:: Provided material ::

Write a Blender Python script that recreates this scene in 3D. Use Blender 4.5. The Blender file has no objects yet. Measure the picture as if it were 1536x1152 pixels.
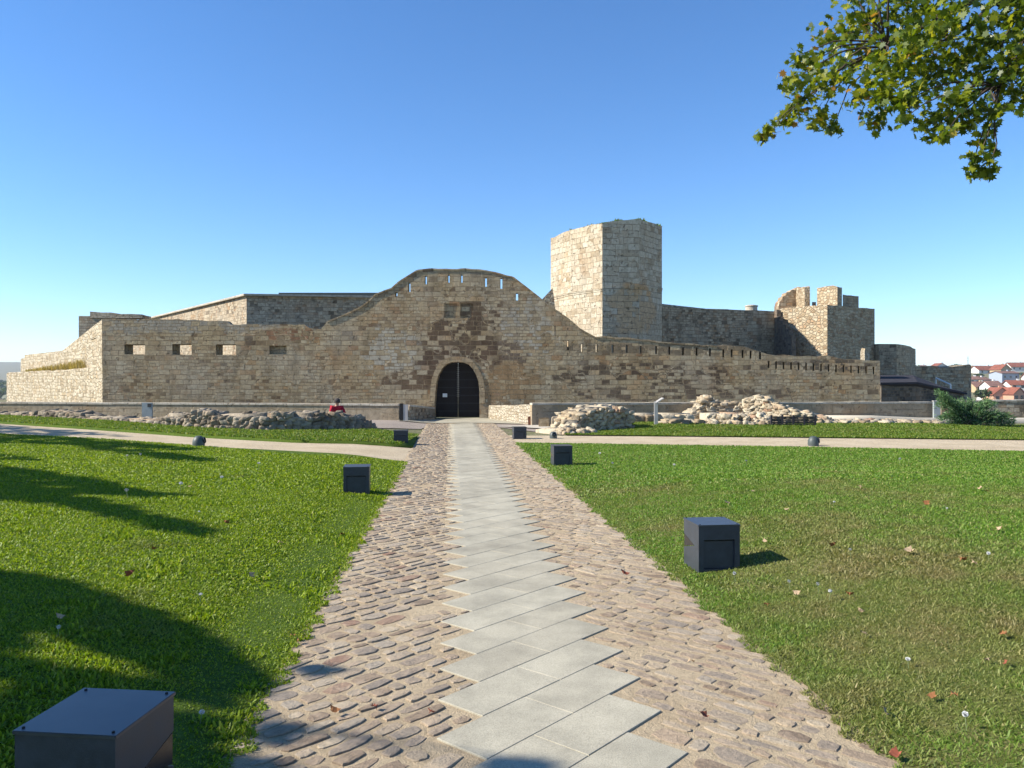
import bpy, bmesh, math, random
import numpy as np
from mathutils import Vector, Matrix, noise as mnoise
random.seed(7); rng = np.random.default_rng(11)
C = bpy.context.scene.collection
F, H, CX, HY = 1200.0, 1.65, 768.0, 570.0       # survey constants of the camera
R = math.radians
def sm(a, b, x):
    t = min(1.0, max(0.0, (x-a)/(b-a))); return t*t*(3-2*t)
def lerp(a, b, t): return a+(b-a)*t
# ------------------------------------------------------------------ terrain
def xL(y): return -1.213-0.0726*(y-3.4)
def xR(y): return 1.62-0.0868*(y-3.4)
def T(x, y):
    z = 0.0
    dR = x-xR(min(y, 30)); dL = xL(min(y, 30))-x
    if dR > 0: z += (0.02*sm(0, .25, dR)+0.22*sm(0.05, 2.3, dR)+.006*min(dR, 10))*(1-sm(10.5, 16, y))
    if dR > 0 and y > 23: z += .16*sm(23.5, 28, y)*sm(2, 5, dR)*(1-sm(14, 18, dR))
    if dL > 0: z += (0.12*sm(0, 1.4, dL)+0.02*min(dL, 16))*(1-.25*sm(10, 15, y))
    if y > 30: z *= 1-.5*sm(30, 34, y)
    r = max(0, x-30, -40-x, y-60, -60-y)
    z += -22*sm(0, 90, r)
    if y > 150 and x > 0:
        z += 22*0+np.interp(y, [150, 280, 620, 900, 1500, 2600, 4000], [0, 13, 34, 38, 36, 60, 95])*sm(-40, 60, x)
    if y > 300 and x <= 0:
        z += np.interp(y, [300, 900, 1800, 3000, 5000], [0, 12, 18, 88, 92])*(1+.12*mnoise.noise((x*.0012, y*.0012, 3)))
    return float(z)
def P(px, py, Y): return Vector(((px-CX)/F*Y, Y, H-(py-HY)/F*Y))
def g(px, py):                                   # where a line of sight meets the ground
    lo, hi = 1.0, 60.0
    for _ in range(40):
        m = (lo+hi)/2
        if H-(py-HY)/F*m > T((px-CX)/F*m, m): lo = m
        else: hi = m
    return ((px-CX)/F*lo, lo)
# ------------------------------------------------------------------ object helpers
def tag(o, label=None, cat=None, group=None, kind=None):
    if label: o['label'] = label
    if cat: o['category'] = cat
    if group: o['group'] = group
    if kind: o['kind'] = kind
    return o
def thing(name, label, cat, loc=(0, 0, 0), rz=0, group=None):
    o = bpy.data.objects.new(name, None); C.objects.link(o)
    o.empty_display_size = .2
    o.location = loc; o.rotation_euler = (0, 0, rz)
    return tag(o, label, cat, group)
def copy_tree(o, parent=None):
    c = o.copy(); C.objects.link(c); c.parent = parent
    for ch in list(o.children): copy_tree(ch, c)
    return c
def wall_uv(me):
    while me.uv_layers: me.uv_layers.remove(me.uv_layers[0])
    uvl = me.uv_layers.new(name='UVMap')
    n = len(me.loops)
    data = np.zeros((n, 2), dtype=np.float32)
    vs = me.vertices
    for p in me.polygons:
        nx, ny, nz = p.normal
        if abs(nz) < .8:
            l = math.hypot(nx, ny) or 1; tx, ty = -ny/l, nx/l
            off = round(math.atan2(ny, nx), 1)*3.7
            for li in p.loop_indices:
                c = vs[me.loops[li].vertex_index].co
                data[li] = (c.x*tx+c.y*ty+off, c.z)
        else:
            for li in p.loop_indices:
                c = vs[me.loops[li].vertex_index].co
                data[li] = (c.x, c.y)
    uvl.data.foreach_set('uv', data.ravel())
class MB:
    def __init__(s): s.v = []; s.f = []
    def add(s, v, f):
        b = len(s.v); s.v += [tuple(a) for a in v]; s.f += [tuple(i+b for i in q) for q in f]
    def box(s, c, size, rz=0, rx=0, ry=0):
        M = Matrix.Translation(c) @ Matrix.Rotation(rz, 4, 'Z') @ Matrix.Rotation(ry, 4, 'Y') @ Matrix.Rotation(rx, 4, 'X')
        a, b, d = [q/2 for q in size]
        v = [M @ Vector(q) for q in ((-a,-b,-d),(a,-b,-d),(a,b,-d),(-a,b,-d),(-a,-b,d),(a,-b,d),(a,b,d),(-a,b,d))]
        s.add(v, [(0,3,2,1),(4,5,6,7),(0,1,5,4),(1,2,6,5),(2,3,7,6),(3,0,4,7)])
    def tube(s, pts, rad, n=8, cap=True):
        pts = [Vector(p) for p in pts]; rings = []
        for i, p in enumerate(pts):
            d = (pts[min(i+1, len(pts)-1)]-pts[max(i-1, 0)]).normalized()
            u = d.orthogonal().normalized() if i == 0 else (u-d*u.dot(d)).normalized()
            w = d.cross(u)
            rr = rad[i] if isinstance(rad, (list, tuple)) else rad
            rings.append([p+(u*math.cos(2*math.pi*k/n)+w*math.sin(2*math.pi*k/n))*rr for k in range(n)])
        v = [q for r in rings for q in r]; f = []
        for i in range(len(pts)-1):
            for k in range(n):
                f.append((i*n+k, i*n+(k+1)%n, (i+1)*n+(k+1)%n, (i+1)*n+k))
        if cap: f.append(tuple(range(n))[::-1]); f.append(tuple((len(pts)-1)*n+k for k in range(n)))
        s.add(v, f)
    def lathe(s, prof, c=(0,0,0), n=20):
        c = Vector(c); v = []; f = []
        for r, z in prof:
            for k in range(n): v.append(c+Vector((r*math.cos(2*math.pi*k/n), r*math.sin(2*math.pi*k/n), z)))
        for i in range(len(prof)-1):
            for k in range(n): f.append((i*n+k, i*n+(k+1)%n, (i+1)*n+(k+1)%n, (i+1)*n+k))
        s.add(v, f)
    def prism(s, foot, z0, ztop, step=.35, jit=.06, seed=0, blocky=True, rows=1.2):
        """closed footprint (counter-clockwise) raised to a ragged top; ztop one height per corner"""
        rr = random.Random(seed); n = len(foot); ring = []
        for i in range(n):
            a, b = Vector(foot[i]), Vector(foot[(i+1)%n]); za, zb = ztop[i], ztop[(i+1)%n]
            m = max(1, int((b-a).length/step))
            for k in range(m):
                t = k/m; q = a.lerp(b, t); z = lerp(za, zb, t)
                z += rr.choice([0, 0, -1, .5, -.5])*jit if blocky else rr.uniform(-jit, jit)
                ring.append((q.x, q.y, z))
        m = len(ring)
        v = [(x, y, z0) for x, y, z in ring]+ring
        f = [(i, (i+1)%m, m+(i+1)%m, m+i) for i in range(m)]
        cx = sum(q[0] for q in ring)/m; cy = sum(q[1] for q in ring)/m; cz = sum(q[2] for q in ring)/m
        v.append((cx, cy, cz)); f += [(m+i, m+(i+1)%m, 2*m) for i in range(m)]
        s.add(v, f)
    def build(s, name, mat, parent=None, origin=(0, 0, 0), uv=False, smooth=False, bevel=0):
        me = bpy.data.meshes.new(name)
        o3 = Vector(origin)
        vv = [tuple(Vector(q)-o3) for q in s.v] if o3.length else s.v
        me.from_pydata(vv, [], s.f); me.update()
        if bevel:
            bm = bmesh.new(); bm.from_mesh(me)
            bmesh.ops.bevel(bm, geom=[e for e in bm.edges if len(e.link_faces) == 2 and e.calc_face_angle(0) > .5], offset=bevel, segments=2, affect='EDGES')
            bm.to_mesh(me); bm.free()
        if uv: wall_uv(me)
        if smooth: me.polygons.foreach_set('use_smooth', [True]*len(me.polygons))
        me.materials.append(mat)
        o = bpy.data.objects.new(name, me); C.objects.link(o)
        if parent: o.parent = parent
        return o
def raw_mesh(name, V, Fc, mat, parent=None, tint=None):
    """V (n,3) float array, Fc (m,k) int array"""
    me = bpy.data.meshes.new(name); k = Fc.shape[1]
    me.vertices.add(len(V)); me.vertices.foreach_set('co', V.astype(np.float32).ravel())
    me.loops.add(Fc.size); me.loops.foreach_set('vertex_index', Fc.astype(np.int32).ravel())
    me.polygons.add(len(Fc)); me.polygons.foreach_set('loop_start', np.arange(0, Fc.size, k, dtype=np.int32))
    me.polygons.foreach_set('loop_total', np.full(len(Fc), k, dtype=np.int32))
    me.update(calc_edges=True)
    if tint is not None:
        a = me.attributes.new('tint', 'FLOAT', 'POINT'); a.data.foreach_set('value', tint.astype(np.float32))
    me.materials.append(mat)
    o = bpy.data.objects.new(name, me); C.objects.link(o)
    if parent: o.parent = parent
    return o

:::

## [Brief]
Looking at the data above, show all lines where the word "objects" occurs.

## [Task response]
Write a Blender Python script that recreates this scene in 3D. Use Blender 4.5. The Blender file has no objects yet. Measure the picture as if it were 1536x1152 pixels.
    o = bpy.data.objects.new(name, None); C.objects.link(o)
    c = o.copy(); C.objects.link(c); c.parent = parent
        o = bpy.data.objects.new(name, me); C.objects.link(o)
    o = bpy.data.objects.new(name, me); C.objects.link(o)